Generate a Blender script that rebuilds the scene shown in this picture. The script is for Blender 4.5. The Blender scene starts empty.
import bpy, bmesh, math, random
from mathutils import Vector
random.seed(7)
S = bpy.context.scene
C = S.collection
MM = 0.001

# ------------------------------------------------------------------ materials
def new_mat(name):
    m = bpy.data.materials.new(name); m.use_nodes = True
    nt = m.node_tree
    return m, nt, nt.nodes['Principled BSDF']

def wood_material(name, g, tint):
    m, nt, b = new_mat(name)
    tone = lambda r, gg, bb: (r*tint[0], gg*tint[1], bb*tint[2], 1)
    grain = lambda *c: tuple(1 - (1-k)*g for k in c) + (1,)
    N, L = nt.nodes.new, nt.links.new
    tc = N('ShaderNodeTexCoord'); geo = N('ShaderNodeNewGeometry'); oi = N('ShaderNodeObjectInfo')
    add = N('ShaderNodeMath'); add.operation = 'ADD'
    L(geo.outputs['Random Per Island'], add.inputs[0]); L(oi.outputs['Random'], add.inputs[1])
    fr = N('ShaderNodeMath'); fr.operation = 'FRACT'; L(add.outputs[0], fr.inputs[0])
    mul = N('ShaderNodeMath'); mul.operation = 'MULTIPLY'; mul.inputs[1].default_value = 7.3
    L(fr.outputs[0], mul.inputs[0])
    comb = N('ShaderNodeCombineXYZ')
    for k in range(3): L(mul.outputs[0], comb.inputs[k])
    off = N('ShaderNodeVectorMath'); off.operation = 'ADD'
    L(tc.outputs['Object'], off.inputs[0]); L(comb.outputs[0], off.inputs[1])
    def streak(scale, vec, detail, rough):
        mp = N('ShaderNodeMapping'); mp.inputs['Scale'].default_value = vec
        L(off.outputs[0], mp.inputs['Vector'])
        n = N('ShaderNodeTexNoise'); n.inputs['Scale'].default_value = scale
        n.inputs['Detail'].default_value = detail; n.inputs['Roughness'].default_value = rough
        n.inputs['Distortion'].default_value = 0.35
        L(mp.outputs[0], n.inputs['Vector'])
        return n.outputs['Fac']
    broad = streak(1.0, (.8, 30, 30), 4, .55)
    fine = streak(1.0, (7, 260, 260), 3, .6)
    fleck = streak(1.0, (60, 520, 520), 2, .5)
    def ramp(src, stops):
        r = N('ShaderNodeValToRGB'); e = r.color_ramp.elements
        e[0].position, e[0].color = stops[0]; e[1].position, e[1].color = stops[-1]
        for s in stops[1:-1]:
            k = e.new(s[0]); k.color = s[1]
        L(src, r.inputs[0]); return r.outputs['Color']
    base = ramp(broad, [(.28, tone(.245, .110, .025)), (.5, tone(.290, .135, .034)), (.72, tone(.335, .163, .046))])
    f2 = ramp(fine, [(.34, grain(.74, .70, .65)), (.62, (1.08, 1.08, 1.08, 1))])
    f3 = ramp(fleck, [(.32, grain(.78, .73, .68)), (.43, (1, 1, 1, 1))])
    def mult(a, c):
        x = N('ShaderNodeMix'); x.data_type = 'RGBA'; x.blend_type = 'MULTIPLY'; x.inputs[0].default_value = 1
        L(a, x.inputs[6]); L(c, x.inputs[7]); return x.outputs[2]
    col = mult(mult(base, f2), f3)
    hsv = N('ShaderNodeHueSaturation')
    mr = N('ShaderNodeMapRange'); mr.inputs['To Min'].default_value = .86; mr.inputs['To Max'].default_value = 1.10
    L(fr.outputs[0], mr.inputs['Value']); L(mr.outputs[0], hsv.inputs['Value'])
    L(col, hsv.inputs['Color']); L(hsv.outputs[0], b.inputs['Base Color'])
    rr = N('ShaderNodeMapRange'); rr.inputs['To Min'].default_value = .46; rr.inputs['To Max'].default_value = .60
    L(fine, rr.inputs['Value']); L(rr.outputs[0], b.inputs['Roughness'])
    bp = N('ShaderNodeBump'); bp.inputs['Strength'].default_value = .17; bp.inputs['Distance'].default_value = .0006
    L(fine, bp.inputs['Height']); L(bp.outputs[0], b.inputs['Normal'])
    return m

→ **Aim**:
List the lines that contain the word "scene".

→ **Answer for this exercise**:
Generate a Blender script that rebuilds the scene shown in this picture. The script is for Blender 4.5. The Blender scene starts empty.
S = bpy.context.scene